====== DATASET SECTION

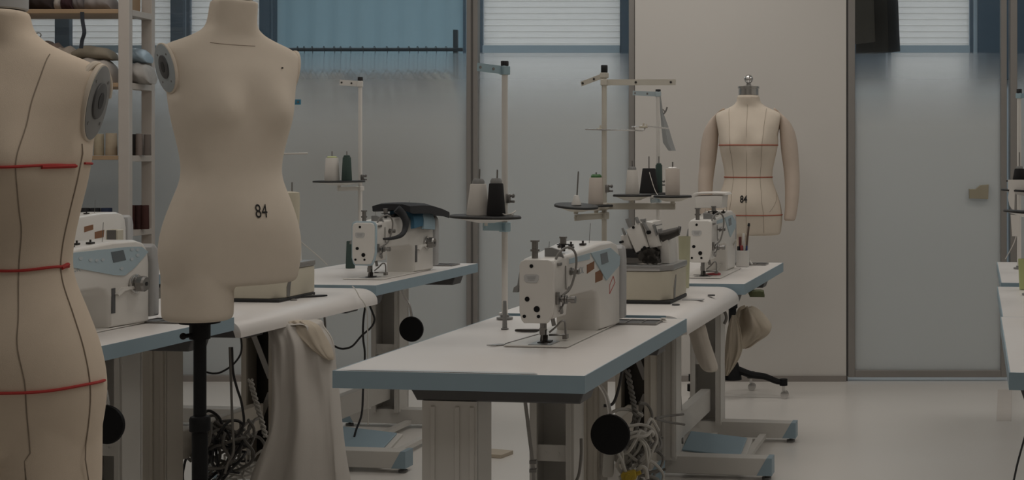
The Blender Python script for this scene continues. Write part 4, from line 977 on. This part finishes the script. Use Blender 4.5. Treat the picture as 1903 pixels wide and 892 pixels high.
def armdisc(t, sd, mplate, mring, wa=.0435):
    zc = .275; xc = sd * .1645 * XS[0]; yc = .008
    def tilt(v): return (v.x + sd * .20 * (v.z - zc), v.y, v.z)
    def ell(a, b_, n=40): return [(yc + a * cos(2 * pi * k / n), zc + b_ * sin(2 * pi * k / n)) for k in range(n)]
    x0, x1 = sorted((xc - sd * .004, xc + sd * .005))
    b = MB(); b.prism(ell(wa + .0025, .0665), 'x', x0, x1, bev=.002); b.map(tilt); rim = b.build('armhole_rim', LINENW, t)
    x0, x1 = sorted((xc, xc + sd * .0062)); b = MB(); b.prism(ell(wa, .063), 'x', x0, x1, bev=.001); b.map(tilt); d = b.build('armhole_plate', mplate, t)
    for k in range(4):
        an = pi / 4 + k * pi / 2; c = (yc + .036 * cos(an), zc + .050 * sin(an)); x0, x1 = sorted((xc + sd * .005, xc + sd * .0072)); b = MB(); b.cyl((x0, *c), (x1, *c), .0028, seg=10); b.map(tilt); b.build('plate_screw', STEEL, d)
    n = 36
    x0, x1 = sorted((xc + sd * .004, xc + sd * .010)); b = MB(); b.prism([(yc + .025 * cos(2 * pi * k / n), zc + .003 + .031 * sin(2 * pi * k / n)) for k in range(n)], 'x', x0, x1, bev=.002); b.map(tilt); b.build('socket_ring', mring, d)
    x0, x1 = sorted((xc + sd * .006, xc + sd * .0108)); b = MB(); b.prism([(yc + .010 * cos(2 * pi * k / n), zc + .003 + .014 * sin(2 * pi * k / n)) for k in range(n)], 'x', x0, x1); b.map(tilt); b.build('socket_hole', BLACK, d)
def number(t, m=INK, z0=-.10, size=.052, x0=0.0, sx=.72, off=0.0):
    def fn(u, v):
        # wrap around the front: find angle for the wanted x
        x = x0 + u; z = z0 + v; lo, hi = .2, pi - .2
        for _ in range(30):
            mid = (lo + hi) / 2
            if surf(z, mid).x > x: lo = mid
            else: hi = mid
        p = surf(z, (lo + hi) / 2); return (p.x, p.y - .0022, p.z)
    return text_mesh('84', size, 'size_number', m, t, fn, sx=sx, cuts=2, offset=off)
def polestand(t, zbot, px, py, legs=(0, 72, 144, 216, 288)):
    """pole, collar and wheeled base in the form's own frame (z measured from the floor)"""
    b = MB(); b.cyl((px, py, zbot - .008), (px, py, zbot - .002), .052, seg=32); b.cyl((px, py, zbot - .05), (px, py, zbot - .0082), .027); b.cyl((px - .05, py - .01, zbot - .038), (px, py, zbot - .038), .006, seg=10); b.sphere((px - .05, py - .01, zbot - .038), .009)
    b.build('mounting_flange', PADB, t)
    b = MB(); b.cyl((px, py, .42), (px, py, zbot - .05), .0165); b.cyl((px, py, .12), (px, py, zbot - .27), .0205); b.build('pole', PADB, t)
    b = MB(); b.lathe([(.021, 0), (.027, .004), (.027, .036), (.024, .042), (.019, .044)], (px, py, zbot - .30), seg=24); b.build('height_collar', PADB, t)
    b = MB(); b.lathe([(.0, .10), (.05, .10), (.045, .14), (.030, .19), (.0, .19)], (px, py, 0), seg=24)
    for la in legs:
        an = R(la)
        c, s = cos(an), sin(an)
        b.tube([(px + .03 * c, py + .03 * s, .15), (px + .10 * c, py + .10 * s, .125), (px + .17 * c, py + .17 * s, .115), (px + .235 * c, py + .235 * s, .090), (px + .27 * c, py + .27 * s, .088)], lambda q: .020 - .006 * q, seg=8)
        b.cyl((px + .27 * c, py + .27 * s, .068), (px + .27 * c, py + .27 * s, .103), .021)
    b.build('base_spider', PADB, t)
    for la in legs:
        an = R(la); cx, cy = px + .27 * cos(an), py + .27 * sin(an)
        b = MB(); b.cyl((cx, cy, .04), (cx, cy, .068), .007, seg=10); b.prism([(-.016, .022), (.010, .018), (.020, .04), (.008, .056), (-.014, .052)], 'y', -.004, .004); 
        w = MB()
        for sy in (-1, 1): w.cyl((cx + .006, cy + sy * .006, .021), (cx + .006, cy + sy * .018, .021), .021, seg=20, bev=.002)
        w.cyl((cx, cy, .03), (cx, cy, .069), .008, seg=12)
        w.build('caster', CHROME, t); b.bm.free()
def dressform(label, x, y, zw, rot, m, discs=(1, -1), thigh=True, cap='plate', arms=False, longside=-1, both=False, xs=1.0, zhi=.43, mplate=None, mring=None, px=None):
    t = thing('dress_form', label, 'dress form', (x, y, 0), rot)
    XS[0] = xs
    b = MB(); bodymesh(b, zhi=zhi)
    zb = -.305
    if thigh:
      for s in ((-1, 1) if both else (longside,)):
        rings = []
        for k in range(26):
            q = k / 25; z = -.20 - .195 * q
            hw = .084 - .002 * q; cxx = s * (.086 + .0 * q); f = .100; bk = .112
            if z < -.38: sh = sqrt(max(0.0, 1 - ((-.38 - z) / .0155) ** 2)); f2 = .88 + .12 * sh
            else: f2 = 1
            if z > -.23: f2 *= .93
            rings.append([Vector((XS[0] * (cxx + hw * f2 * cos(2 * pi * j / 48)), (.006 + (bk if sin(2 * pi * j / 48) < 0 else f) * -sin(2 * pi * j / 48)) * f2, z)) for j in range(48)])
        b.loft(rings)
      zb = -.3955
    body = b.build('torso', m, t, ang=60, loc=(0, 0, zw))
    if thigh:
        rm = body.modifiers.new('smooth_join', 'REMESH'); rm.mode = 'VOXEL'; rm.voxel_size = .006; rm.use_smooth_shade = True
        sm = body.modifiers.new('even_out', 'SMOOTH'); sm.factor = .5; sm.iterations = 8
    off_ = bpy.data.objects.new('x', None); bpy.data.objects.remove(off_)
    class Z: pass
    return t, body, zw + zb
def atx(z, x):
    lo, hi = .02, pi - .02
    for _ in range(30):
        mid = (lo + hi) / 2
        if surf(z, mid).x > x: lo = mid
        else: hi = mid
    return (lo + hi) / 2
def seamp(z, s, k=1.0):
    tb = ((-.5, .094), (-.2, .090), (-.1, .078), (0, .070), (.08, .076), (.165, .084), (.25, .090), (.36, .098), (.5, .10))
    for (z0, x0), (z1, x1) in zip(tb, tb[1:]):
        if z0 <= z <= z1: x = x0 + (x1 - x0) * (.5 - .5 * cos(pi * (z - z0) / (z1 - z0)))
    return surf(z, atx(z, s * x * k), .0006)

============

* [GOAL OF THE EXERCISE] Would you return the data exactly as written, without the pictures?

* [ANSWER TO THIS PROBLEM]
The Blender Python script for this scene continues. Write part 4, from line 977 on. This part finishes the script. Use Blender 4.5. Treat the picture as 1903 pixels wide and 892 pixels high.
def armdisc(t, sd, mplate, mring, wa=.0435):
    zc = .275; xc = sd * .1645 * XS[0]; yc = .008
    def tilt(v): return (v.x + sd * .20 * (v.z - zc), v.y, v.z)
    def ell(a, b_, n=40): return [(yc + a * cos(2 * pi * k / n), zc + b_ * sin(2 * pi * k / n)) for k in range(n)]
    x0, x1 = sorted((xc - sd * .004, xc + sd * .005))
    b = MB(); b.prism(ell(wa + .0025, .0665), 'x', x0, x1, bev=.002); b.map(tilt); rim = b.build('armhole_rim', LINENW, t)
    x0, x1 = sorted((xc, xc + sd * .0062)); b = MB(); b.prism(ell(wa, .063), 'x', x0, x1, bev=.001); b.map(tilt); d = b.build('armhole_plate', mplate, t)
    for k in range(4):
        an = pi / 4 + k * pi / 2; c = (yc + .036 * cos(an), zc + .050 * sin(an)); x0, x1 = sorted((xc + sd * .005, xc + sd * .0072)); b = MB(); b.cyl((x0, *c), (x1, *c), .0028, seg=10); b.map(tilt); b.build('plate_screw', STEEL, d)
    n = 36
    x0, x1 = sorted((xc + sd * .004, xc + sd * .010)); b = MB(); b.prism([(yc + .025 * cos(2 * pi * k / n), zc + .003 + .031 * sin(2 * pi * k / n)) for k in range(n)], 'x', x0, x1, bev=.002); b.map(tilt); b.build('socket_ring', mring, d)
    x0, x1 = sorted((xc + sd * .006, xc + sd * .0108)); b = MB(); b.prism([(yc + .010 * cos(2 * pi * k / n), zc + .003 + .014 * sin(2 * pi * k / n)) for k in range(n)], 'x', x0, x1); b.map(tilt); b.build('socket_hole', BLACK, d)
def number(t, m=INK, z0=-.10, size=.052, x0=0.0, sx=.72, off=0.0):
    def fn(u, v):
        # wrap around the front: find angle for the wanted x
        x = x0 + u; z = z0 + v; lo, hi = .2, pi - .2
        for _ in range(30):
            mid = (lo + hi) / 2
            if surf(z, mid).x > x: lo = mid
            else: hi = mid
        p = surf(z, (lo + hi) / 2); return (p.x, p.y - .0022, p.z)
    return text_mesh('84', size, 'size_number', m, t, fn, sx=sx, cuts=2, offset=off)
def polestand(t, zbot, px, py, legs=(0, 72, 144, 216, 288)):
    """pole, collar and wheeled base in the form's own frame (z measured from the floor)"""
    b = MB(); b.cyl((px, py, zbot - .008), (px, py, zbot - .002), .052, seg=32); b.cyl((px, py, zbot - .05), (px, py, zbot - .0082), .027); b.cyl((px - .05, py - .01, zbot - .038), (px, py, zbot - .038), .006, seg=10); b.sphere((px - .05, py - .01, zbot - .038), .009)
    b.build('mounting_flange', PADB, t)
    b = MB(); b.cyl((px, py, .42), (px, py, zbot - .05), .0165); b.cyl((px, py, .12), (px, py, zbot - .27), .0205); b.build('pole', PADB, t)
    b = MB(); b.lathe([(.021, 0), (.027, .004), (.027, .036), (.024, .042), (.019, .044)], (px, py, zbot - .30), seg=24); b.build('height_collar', PADB, t)
    b = MB(); b.lathe([(.0, .10), (.05, .10), (.045, .14), (.030, .19), (.0, .19)], (px, py, 0), seg=24)
    for la in legs:
        an = R(la)
        c, s = cos(an), sin(an)
        b.tube([(px + .03 * c, py + .03 * s, .15), (px + .10 * c, py + .10 * s, .125), (px + .17 * c, py + .17 * s, .115), (px + .235 * c, py + .235 * s, .090), (px + .27 * c, py + .27 * s, .088)], lambda q: .020 - .006 * q, seg=8)
        b.cyl((px + .27 * c, py + .27 * s, .068), (px + .27 * c, py + .27 * s, .103), .021)
    b.build('base_spider', PADB, t)
    for la in legs:
        an = R(la); cx, cy = px + .27 * cos(an), py + .27 * sin(an)
        b = MB(); b.cyl((cx, cy, .04), (cx, cy, .068), .007, seg=10); b.prism([(-.016, .022), (.010, .018), (.020, .04), (.008, .056), (-.014, .052)], 'y', -.004, .004); 
        w = MB()
        for sy in (-1, 1): w.cyl((cx + .006, cy + sy * .006, .021), (cx + .006, cy + sy * .018, .021), .021, seg=20, bev=.002)
        w.cyl((cx, cy, .03), (cx, cy, .069), .008, seg=12)
        w.build('caster', CHROME, t); b.bm.free()
def dressform(label, x, y, zw, rot, m, discs=(1, -1), thigh=True, cap='plate', arms=False, longside=-1, both=False, xs=1.0, zhi=.43, mplate=None, mring=None, px=None):
    t = thing('dress_form', label, 'dress form', (x, y, 0), rot)
    XS[0] = xs
    b = MB(); bodymesh(b, zhi=zhi)
    zb = -.305
    if thigh:
      for s in ((-1, 1) if both else (longside,)):
        rings = []
        for k in range(26):
            q = k / 25; z = -.20 - .195 * q
            hw = .084 - .002 * q; cxx = s * (.086 + .0 * q); f = .100; bk = .112
            if z < -.38: sh = sqrt(max(0.0, 1 - ((-.38 - z) / .0155) ** 2)); f2 = .88 + .12 * sh
            else: f2 = 1
            if z > -.23: f2 *= .93
            rings.append([Vector((XS[0] * (cxx + hw * f2 * cos(2 * pi * j / 48)), (.006 + (bk if sin(2 * pi * j / 48) < 0 else f) * -sin(2 * pi * j / 48)) * f2, z)) for j in range(48)])
        b.loft(rings)
      zb = -.3955
    body = b.build('torso', m, t, ang=60, loc=(0, 0, zw))
    if thigh:
        rm = body.modifiers.new('smooth_join', 'REMESH'); rm.mode = 'VOXEL'; rm.voxel_size = .006; rm.use_smooth_shade = True
        sm = body.modifiers.new('even_out', 'SMOOTH'); sm.factor = .5; sm.iterations = 8
    off_ = bpy.data.objects.new('x', None); bpy.data.objects.remove(off_)
    class Z: pass
    return t, body, zw + zb
def atx(z, x):
    lo, hi = .02, pi - .02
    for _ in range(30):
        mid = (lo + hi) / 2
        if surf(z, mid).x > x: lo = mid
        else: hi = mid
    return (lo + hi) / 2
def seamp(z, s, k=1.0):
    tb = ((-.5, .094), (-.2, .090), (-.1, .078), (0, .070), (.08, .076), (.165, .084), (.25, .090), (.36, .098), (.5, .10))
    for (z0, x0), (z1, x1) in zip(tb, tb[1:]):
        if z0 <= z <= z1: x = x0 + (x1 - x0) * (.5 - .5 * cos(pi * (z - z0) / (z1 - z0)))
    return surf(z, atx(z, s * x * k), .0006)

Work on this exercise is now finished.